I'm wondering though if anybody can fancy a guess as to why this happens?
Here's my guess, which has a high probability of being correct:
1. The game builds lists of all creatures, plants, and inorganics, sorted by the order in which they appear in the raws (and the names of the raw files themselves). If an entity is duplicated, the index of the
newest one gets used. These lists are then used as lookup tables.
2. Whenever a creature, plant, or inorganic is referenced by name, that name is converted into a numeric index using an appropriate table from step 1. However, the duplicate entities are deleted when you load the game.

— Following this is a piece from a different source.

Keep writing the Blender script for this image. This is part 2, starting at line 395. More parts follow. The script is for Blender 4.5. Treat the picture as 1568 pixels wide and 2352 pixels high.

As a result, duplicate entities will cause everything after that entity to be shifted ahead.
Example:
Your creature raws contain definitions for [TOAD], [BEETLE, WORM], [DWARF, HUMAN, ELF, GOBLIN, TROLL], [FORGOTTEN_BEAST_1, FORGOTTEN_BEAST_2, FORGOTTEN_BEAST_3], etc. This results in a lookup table of TOAD=0, BEETLE=1, WORM=2, DWARF=3, HUMAN=4, ELF=5, GOBLIN=6, TROLL=7, FORGOTTEN_BEAST_1=8, FORGOTTEN_BEAST_2=9, FORGOTTEN_BEAST_3=10, etc.
You then duplicate the 2nd RAW file, adding duplicate entries for BEETLE and WORM. The lookup table is now TOAD=0, BEETLE=3, WORM=4, DWARF=5, HUMAN=6, ELF=7, GOBLIN=8, TROLL=9, FORGOTTEN_BEAST_1=10, FORGOTTEN_BEAST_2=11, FORGOTTEN_BEAST_3=12, but the actual creatures are still TOAD, BEETLE, WORM, DWARF, HUMAN, ELF, GOBLIN, TROLL, FORGOTTEN_BEAST_1, FORGOTTEN_BEAST_2, FORGOTTEN_BEAST_3, etc. because the duplicates got deleted.
Thus, you end up with mountainhalls populated by Elves (offset 5), villages populated by Goblins (offset 6), forest retreats populated by Trolls (offset 7), and dark fortresses populated by Forgotten Beasts (offset 8 ).